Tuesday, February 20, 2007

Blair says "buff me" to Baghdad...and the rest of Iraq

So now the English are pulling out of Iraq. Seems that the last of their Commonwealth country clients have had enough, so that would've left the Brits in the rare (for them) position of being right there, on the front lines, actually having to fight on their own. See, once the Aussies (and the Canadians and the South Africans and Indians and Kiwis and the rest) have been sent in, sacrificed, and are all gone, why by God the Pommies have to actually put down their cups of tea and, believe it or not.....fight.

That's not the way they've done it in the past.

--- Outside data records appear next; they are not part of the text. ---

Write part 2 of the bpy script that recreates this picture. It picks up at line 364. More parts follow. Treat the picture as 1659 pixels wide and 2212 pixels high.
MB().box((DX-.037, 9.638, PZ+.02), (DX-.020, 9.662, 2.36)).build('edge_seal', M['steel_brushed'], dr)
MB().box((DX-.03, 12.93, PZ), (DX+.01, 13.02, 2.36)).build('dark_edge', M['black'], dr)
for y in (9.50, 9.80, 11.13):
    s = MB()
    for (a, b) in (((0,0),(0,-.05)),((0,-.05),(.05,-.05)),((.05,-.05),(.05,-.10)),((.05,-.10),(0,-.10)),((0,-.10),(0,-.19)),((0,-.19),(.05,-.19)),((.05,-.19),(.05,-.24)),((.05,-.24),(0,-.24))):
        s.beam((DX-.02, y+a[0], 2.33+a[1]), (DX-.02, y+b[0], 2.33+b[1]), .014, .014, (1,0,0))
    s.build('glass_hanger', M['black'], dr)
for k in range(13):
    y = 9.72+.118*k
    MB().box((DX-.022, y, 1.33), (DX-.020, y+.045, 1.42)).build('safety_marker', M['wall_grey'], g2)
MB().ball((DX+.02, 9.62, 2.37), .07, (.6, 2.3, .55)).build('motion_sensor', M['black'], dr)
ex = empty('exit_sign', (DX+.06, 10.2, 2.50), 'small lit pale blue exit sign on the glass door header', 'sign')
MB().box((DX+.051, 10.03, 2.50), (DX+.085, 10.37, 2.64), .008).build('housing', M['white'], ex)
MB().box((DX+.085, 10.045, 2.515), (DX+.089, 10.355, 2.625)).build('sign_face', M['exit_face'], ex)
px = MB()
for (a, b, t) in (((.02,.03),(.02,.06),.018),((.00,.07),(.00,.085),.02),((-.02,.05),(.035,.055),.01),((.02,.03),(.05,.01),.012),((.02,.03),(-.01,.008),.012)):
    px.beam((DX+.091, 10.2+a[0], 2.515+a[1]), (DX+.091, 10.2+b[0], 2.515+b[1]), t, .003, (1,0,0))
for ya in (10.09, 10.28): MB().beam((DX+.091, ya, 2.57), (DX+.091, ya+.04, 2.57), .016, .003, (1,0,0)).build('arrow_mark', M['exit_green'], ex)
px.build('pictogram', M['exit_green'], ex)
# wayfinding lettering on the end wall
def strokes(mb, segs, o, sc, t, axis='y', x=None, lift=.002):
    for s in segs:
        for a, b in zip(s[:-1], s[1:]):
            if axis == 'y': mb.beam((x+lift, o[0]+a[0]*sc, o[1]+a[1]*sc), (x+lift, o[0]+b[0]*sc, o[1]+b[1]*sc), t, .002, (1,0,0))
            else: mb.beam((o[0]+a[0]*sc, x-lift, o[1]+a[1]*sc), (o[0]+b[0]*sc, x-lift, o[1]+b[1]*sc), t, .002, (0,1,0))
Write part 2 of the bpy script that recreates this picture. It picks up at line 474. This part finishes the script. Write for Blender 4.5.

Don't believe me? Check yer histoire, mon ami. I give you as just one example: Gallipoli.

Winston fucking Churchill, that oily heap of shit, may he burn in hell forever, planned this Gallipoli disaster (photo of twat-lips at left). This is the same bastard who, nearly 30 years later. was willing to cede the bulk of the Australian continent to the Japs, hey hey, pip pip, cheerio. It was only because of the American genius and overall great guy General Douglas Macarthur , peace be upon him, that this was avoided (hero photo, right). Macarthur said: "fuck, no", and was the only goddamm reason that Japanese tourists enter Australia and New Zealand today as tourists, and not as citizens.

I say: onya Doug, and buff me England. Plus, you suck the bag at cricket, which as all civilized people know is the only real measure of a country's worth.

1 Comments:

At 11:12 AM, Blogger none said...

(Plus we were there at the beginning - not half friggin' time).